Analysis of the Composition and Formation Mechanism of Fouling in the Concentration Process of Titanium White Waste Acid

Abstract

Large quantities of titanium white waste acid (TWWA) are generated during TiO2 production by the sulfate process. Recycling by concentration is the most widely used method to treat TWWA. However, serious fouling occurs during this process. The chemical composition of fouling obtained from a commercial plant was analyzed. The phase equilibria of CaSO4-FeSO4-H2SO4-H2O at 373.15 and 378.15 K were studied to elucidate the fouling mechanism. The fouling was mainly composed of CaSO4 (anhydrite) (74.97 wt %) and TiO(OH)2 (anatase) (24.48 wt %).

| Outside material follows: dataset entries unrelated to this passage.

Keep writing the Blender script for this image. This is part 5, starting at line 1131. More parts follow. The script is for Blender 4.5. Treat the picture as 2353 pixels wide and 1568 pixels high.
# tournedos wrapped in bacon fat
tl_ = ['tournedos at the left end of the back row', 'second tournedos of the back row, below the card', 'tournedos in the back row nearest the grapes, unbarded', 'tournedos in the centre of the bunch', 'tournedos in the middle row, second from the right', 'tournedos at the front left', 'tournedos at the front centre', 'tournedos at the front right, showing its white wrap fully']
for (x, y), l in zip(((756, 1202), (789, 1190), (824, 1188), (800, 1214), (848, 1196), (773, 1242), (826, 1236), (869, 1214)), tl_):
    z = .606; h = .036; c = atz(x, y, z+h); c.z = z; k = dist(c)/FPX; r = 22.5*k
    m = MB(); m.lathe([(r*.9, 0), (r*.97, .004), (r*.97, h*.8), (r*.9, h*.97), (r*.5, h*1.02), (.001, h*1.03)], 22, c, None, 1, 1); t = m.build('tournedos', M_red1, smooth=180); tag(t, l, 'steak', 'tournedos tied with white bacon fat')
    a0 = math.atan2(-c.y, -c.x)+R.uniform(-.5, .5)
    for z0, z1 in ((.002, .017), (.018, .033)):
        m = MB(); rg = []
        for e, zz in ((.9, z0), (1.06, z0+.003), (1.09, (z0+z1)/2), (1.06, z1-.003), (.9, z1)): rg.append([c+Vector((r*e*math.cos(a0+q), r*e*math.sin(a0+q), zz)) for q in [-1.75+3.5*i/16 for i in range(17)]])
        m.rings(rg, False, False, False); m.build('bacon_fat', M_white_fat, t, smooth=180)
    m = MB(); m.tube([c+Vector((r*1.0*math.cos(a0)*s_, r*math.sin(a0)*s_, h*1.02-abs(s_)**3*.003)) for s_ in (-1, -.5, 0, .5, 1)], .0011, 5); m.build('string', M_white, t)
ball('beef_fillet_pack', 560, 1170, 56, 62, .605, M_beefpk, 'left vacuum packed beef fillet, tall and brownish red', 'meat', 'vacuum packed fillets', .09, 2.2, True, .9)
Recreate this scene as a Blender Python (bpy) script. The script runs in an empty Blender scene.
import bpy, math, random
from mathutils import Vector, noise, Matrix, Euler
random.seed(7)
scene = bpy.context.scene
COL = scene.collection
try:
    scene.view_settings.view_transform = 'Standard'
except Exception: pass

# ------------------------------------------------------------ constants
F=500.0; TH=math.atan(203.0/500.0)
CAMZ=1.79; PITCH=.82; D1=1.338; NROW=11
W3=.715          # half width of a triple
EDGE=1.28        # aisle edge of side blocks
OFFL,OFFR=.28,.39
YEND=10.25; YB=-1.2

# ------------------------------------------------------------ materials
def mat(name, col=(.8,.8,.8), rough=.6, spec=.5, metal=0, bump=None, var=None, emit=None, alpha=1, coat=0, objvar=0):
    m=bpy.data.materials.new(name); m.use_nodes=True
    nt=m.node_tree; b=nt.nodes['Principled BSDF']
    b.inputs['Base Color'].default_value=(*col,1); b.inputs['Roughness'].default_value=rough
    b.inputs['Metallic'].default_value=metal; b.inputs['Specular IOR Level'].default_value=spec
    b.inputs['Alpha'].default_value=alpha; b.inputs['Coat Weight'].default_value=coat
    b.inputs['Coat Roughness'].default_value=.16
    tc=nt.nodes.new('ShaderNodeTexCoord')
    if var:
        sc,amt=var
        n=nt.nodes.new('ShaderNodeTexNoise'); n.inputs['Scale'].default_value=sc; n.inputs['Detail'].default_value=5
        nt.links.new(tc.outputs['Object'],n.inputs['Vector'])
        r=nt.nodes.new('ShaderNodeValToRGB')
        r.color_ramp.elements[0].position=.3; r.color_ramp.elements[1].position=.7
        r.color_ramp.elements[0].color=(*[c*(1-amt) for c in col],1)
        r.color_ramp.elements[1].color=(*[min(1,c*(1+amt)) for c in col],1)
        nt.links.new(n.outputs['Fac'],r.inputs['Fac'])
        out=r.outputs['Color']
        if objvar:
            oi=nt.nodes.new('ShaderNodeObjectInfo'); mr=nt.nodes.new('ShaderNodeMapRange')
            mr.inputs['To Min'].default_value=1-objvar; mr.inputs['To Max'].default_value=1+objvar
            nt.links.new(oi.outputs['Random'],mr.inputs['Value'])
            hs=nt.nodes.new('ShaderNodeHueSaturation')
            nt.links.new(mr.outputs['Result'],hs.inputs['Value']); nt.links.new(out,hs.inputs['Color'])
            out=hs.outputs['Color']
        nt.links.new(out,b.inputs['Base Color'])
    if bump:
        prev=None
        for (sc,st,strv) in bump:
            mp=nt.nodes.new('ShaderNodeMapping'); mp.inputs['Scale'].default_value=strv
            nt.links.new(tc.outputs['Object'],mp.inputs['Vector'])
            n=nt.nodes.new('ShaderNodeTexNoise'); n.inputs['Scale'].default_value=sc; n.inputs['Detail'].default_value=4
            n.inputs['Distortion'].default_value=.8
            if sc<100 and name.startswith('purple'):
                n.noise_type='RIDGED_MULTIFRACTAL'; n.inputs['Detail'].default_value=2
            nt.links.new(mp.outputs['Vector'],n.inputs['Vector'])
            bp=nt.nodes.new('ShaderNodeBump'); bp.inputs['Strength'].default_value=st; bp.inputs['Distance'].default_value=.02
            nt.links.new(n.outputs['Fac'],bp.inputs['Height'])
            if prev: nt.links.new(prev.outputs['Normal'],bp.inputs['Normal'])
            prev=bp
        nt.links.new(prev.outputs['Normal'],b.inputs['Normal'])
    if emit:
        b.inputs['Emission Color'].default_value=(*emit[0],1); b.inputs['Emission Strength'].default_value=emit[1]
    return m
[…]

The mass fractions of CaSO4 and FeSO4 in the equilibrium liquid phase of the CaSO4-FeSO4-H2SO4-H2O system increased with an increase in temperature and a decrease in H2SO4 concentration. The Pitzer method was successfully employed to describe the equilibrium behavior. During the mixing of the recycled acid and the initial TWWA, some CaSO4 (anhydrite) precipitated from the liquid phase, while some FeSO4·H2O dissolved in the liquid phase during the mixing and heating process. In the heating process, CaSO4 (anhydrite) did not precipitate out from the liquid phase. It was thus concluded that CaSO4 (anhydrite) precipitation during the mixing process is the key factor for the fouling on the heat exchanger surface during the primary evaporation process.